Leopoldseder’s honesty—that she didn’t like everything, yet learned a bit from each subject—isn’t resignation; it’s strategy. Practical ways to adopt the same mindset:

  • Borrow enthusiasm: Ask a teammate who enjoys the topic for a quick tour of what makes it interesting. Passion is contagious.
  • Go for the smallest win: Find the lowest-effort, highest-impact takeaway (a tool, a pattern, a checklist) and use it immediately.
  • Timebox rigorously: Limit sessions on less-enjoyed subjects (e.g., 25-minute Pomodoro). Small, consistent steps beat occasional, exhausting marathons.
  • Reward consistency: Pair tricky learning blocks with a small reward—coffee, a quick walk, a favorite playlist—to lower resistance and build habit.

This turns “I have to” into “I can make use of this.” That’s precisely the spirit in Leopoldseder’s words: a bit from every subject becomes the lattice to connect many subjects later.

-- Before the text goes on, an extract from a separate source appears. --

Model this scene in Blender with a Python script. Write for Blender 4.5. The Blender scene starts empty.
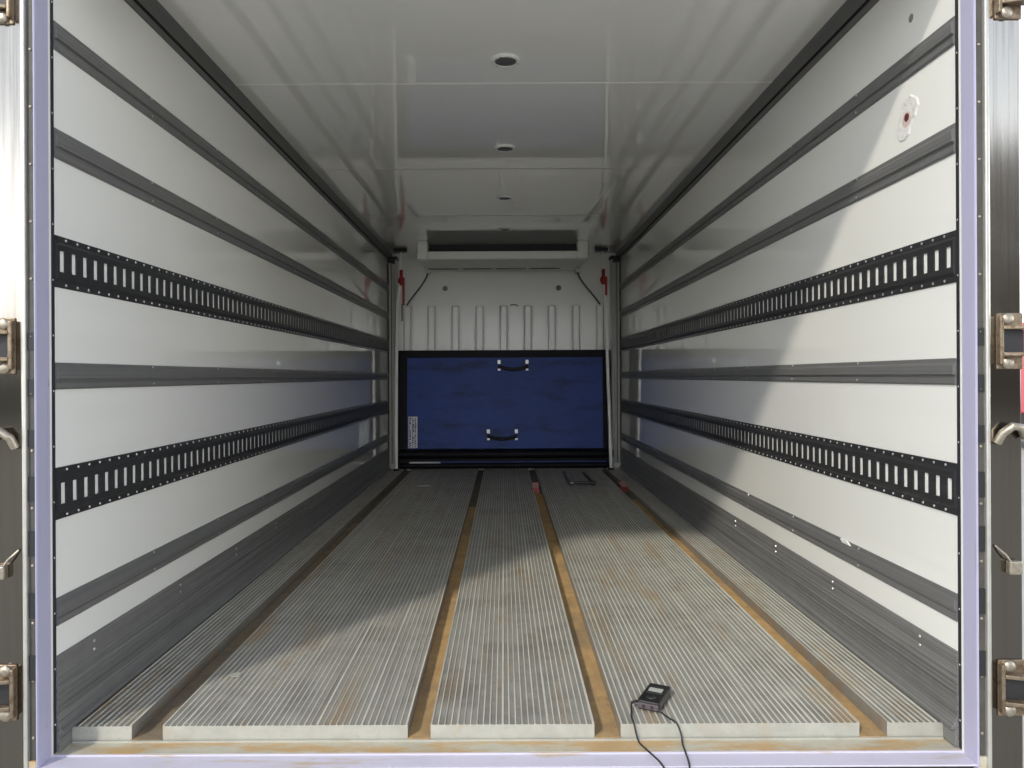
import bpy, bmesh, math, random
from mathutils import Vector, Matrix
random.seed(7)
SC = bpy.context.scene
COL = SC.collection

# ------------------------------------------------------------------ camera
F = 740.0
CX, CZ = -0.005, 0.952
cam = bpy.data.cameras.new('camera')
cam.sensor_width = 36.0
cam.lens = F / 1024 * 36.0
cam.shift_x = 8 / 1024
cam.shift_y = -8 / 1024
cam.clip_start = 0.05
cam.clip_end = 500
camo = bpy.data.objects.new('camera', cam)
COL.objects.link(camo)
camo.matrix_world = (Matrix.Translation((CX, 0, CZ)) @ Matrix.Rotation(math.pi / 2, 4, 'X')
                     @ Matrix.Rotation(-0.0050, 4, 'Z'))
SC.camera = camo

# ------------------------------------------------------------------ light
SC.view_settings.view_transform = 'Standard'
SC.view_settings.look = 'None'
SC.view_settings.gamma = 1.0
SC.view_settings.exposure = 0.09
try:
    SC.view_settings.use_curve_mapping = False
except Exception:
    pass
SC.cycles.max_bounces = 20
SC.cycles.diffuse_bounces = 12
SC.cycles.glossy_bounces = 8
SC.cycles.sample_clamp_indirect = 8.0

W = bpy.data.worlds.new('sky')
SC.world = W
W.use_nodes = True
wn, wl = W.node_tree.nodes, W.node_tree.links
bg = wn['Background']
tc = wn.new('ShaderNodeTexCoord')
sep = wn.new('ShaderNodeSeparateXYZ')
ramp = wn.new('ShaderNodeValToRGB')
wl.new(tc.outputs['Generated'], sep.inputs[0])
wl.new(sep.outputs['Z'], ramp.inputs[0])
els = ramp.color_ramp.elements
els[0].position = 0.0
els[0].color = (1.0, 1.0, 1.0, 1)
els[1].position = 1.0
els[1].color = (0.10, 0.12, 0.17, 1)
for pos, c in ((0.16, (0.92, 0.935, 0.96)), (0.30, (0.38, 0.41, 0.46)), (0.50, (0.17, 0.195, 0.24))):
    e = els.new(pos)
    e.color = (*c, 1)
wl.new(ramp.outputs['Color'], bg.inputs['Color'])
bg.inputs['Strength'].default_value = 3.9

sun = bpy.data.lights.new('sun', 'SUN')
sun.energy = 2.35
sun.angle = math.radians(3.5)
sun.color = (1.0, 0.93, 0.80)
suno = bpy.data.objects.new('sun', sun)
COL.objects.link(suno)
suno.rotation_euler = Vector((0.66, 1.0, -0.84)).to_track_quat('-Z', 'Y').to_euler()
suno.location = (-6, -10, 10)


# ------------------------------------------------------------------ materials
def mat(name, col, rough=0.5, metal=0.0, spec=0.5, noise=None, dirt=None, streak=None, bump=None, coat=0.0):
    """noise=(scale, amount) value mottling; dirt=(colour, scale, threshold, amount); streak=(scale xyz, amount)"""
    m = bpy.data.materials.new(name)
    m.use_nodes = True
    N, L = m.node_tree.nodes, m.node_tree.links
    b = N['Principled BSDF']
    b.inputs['Roughness'].default_value = rough
    b.inputs['Metallic'].default_value = metal
    b.inputs['Specular IOR Level'].default_value = spec
    b.inputs['Coat Weight'].default_value = coat
    c4 = (*col, 1)
    b.inputs['Base Color'].default_value = c4
    last = None
    tcn = N.new('ShaderNodeTexCoord')

    def mapped(scale):
        mp = N.new('ShaderNodeMapping')
        mp.inputs['Scale'].default_value = scale
        L.new(tcn.outputs['Object'], mp.inputs['Vector'])
        return mp

    def mixin(fac, colour, prev, mode='MIX'):
        mx = N.new('ShaderNodeMix')
        mx.data_type = 'RGBA'
        mx.blend_type = mode
        L.new(fac, mx.inputs['Factor'])
        if prev is None:
            mx.inputs[6].default_value = c4
        else:
            L.new(prev, mx.inputs[6])
        mx.inputs[7].default_value = (*colour, 1)
        return mx.outputs[2]

    def noisefac(scale, lo, hi, amt, detail=6):
        n = N.new('ShaderNodeTexNoise')
        n.inputs['Scale'].default_value = 1.0
        n.inputs['Detail'].default_value = detail
        n.inputs['Roughness'].default_value = 0.65
        L.new(mapped(scale).outputs[0], n.inputs['Vector'])
        r = N.new('ShaderNodeMapRange')
        r.inputs['From Min'].default_value = lo
        r.inputs['From Max'].default_value = hi
        r.inputs['To Max'].default_value = amt
        L.new(n.outputs['Fac'], r.inputs['Value'])
        return r.outputs[0]
    if noise:
        s, a = noise
        last = mixin(noisefac((s, s, s), 0.35, 0.7, a), tuple(x * 0.35 for x in col), last)
    if streak:
        for s, colour, lo, hi, a in streak:
            last = mixin(noisefac(s, lo, hi, a), colour, last)
    if dirt:
        for colour, s, lo, hi, a in dirt:
            last = mixin(noisefac((s, s, s) if not isinstance(s, tuple) else s, lo, hi, a), colour, last)
    if last is not None:
        L.new(last, b.inputs['Base Color'])
    if bump:
        s, st = bump
        n = N.new('ShaderNodeTexNoise')
        n.inputs['Scale'].default_value = 1.0
        n.inputs['Detail'].default_value = 4
        L.new(mapped(s if isinstance(s, tuple) else (s, s, s)).outputs[0], n.inputs['Vector'])
        bp = N.new('ShaderNodeBump')
        bp.inputs['Strength'].default_value = st
        bp.inputs['Distance'].default_value = 0.002
        L.new(n.outputs['Fac'], bp.inputs['Height'])
        L.new(bp.outputs[0], b.inputs['Normal'])
    return m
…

Connection as a core skill: from detail to system view

Leopoldseder’s most powerful claim is the ability to connect many subjects now. In complex engineering landscapes, this is a powerhouse skill:

  • Better architecture: Understanding how hardware, FPGA, embedded software, and management processes interact leads to more robust interfaces and decisions.
  • Earlier signals: Connected thinking surfaces inconsistencies sooner—requirements, test strategy, or release planning—saving time and risk.
  • Faster onboarding: New technologies latch onto existing anchors rather than floating unmoored, shrinking the time-to-value.

This capability rarely emerges from a single course or a single project. It grows from countless small learning moments and everyday team interactions—exactly the setting Leopoldseder describes.

Our DevJobs.at takeaways from the session

From “Miriam Leopoldseder, Software Engineer bei Elektrobit,” three takeaways stand out for us:

  1. Breadth is not a distraction; it is the foundation for connected thinking. Even less-loved subjects can contribute crucial building blocks.
  2. Interdisciplinary teams are learning engines. Working alongside hardware, FPGA, embedded, and project management accelerates relevant, context-rich learning.
  3. Use learning platforms deliberately—beyond immediate tasks. The Udemy Enterprise access at Elektrobit, as Leopoldseder notes, exemplifies how organizations enable curiosity. That opportunity turns into impact when developers explore proactively.

A practical next-step plan

Translate inspiration into action with a lightweight plan aligned with Leopoldseder’s themes:

  • Book two 30-minute learning slots this week; dedicate one to something relevant and one to something “non-relevant but interesting.”
  • Have a 15-minute chat with someone from a neighboring discipline; ask about their top current challenge and what you can do to smooth the interface.
  • Write three sentences at week’s end: “What did I learn?”, “Where might it help next week?”, “What new question did it raise?” Share it with your team.

Closing thought

The session “Miriam Leopoldseder, Software Engineer bei Elektrobit” is a reminder that engineering excellence is not only about digging deeper into a niche. It is also about linking perspectives—learning from teammates, exploring beyond the immediate to-do list, and squeezing value even from topics you don’t love. That’s how you become the developer Leopoldseder describes: someone who can “connect many different subjects and many different topics together.”

“I learn new things a lot from my colleagues … we are an interdisciplinary team … and … we have a Udemy enterprise access … to get a little bit of an insight into other topics … not using maybe in your daily work.”

Sustained growth starts there: in the everyday, in the team, and in the small learning steps that make the bigger picture possible.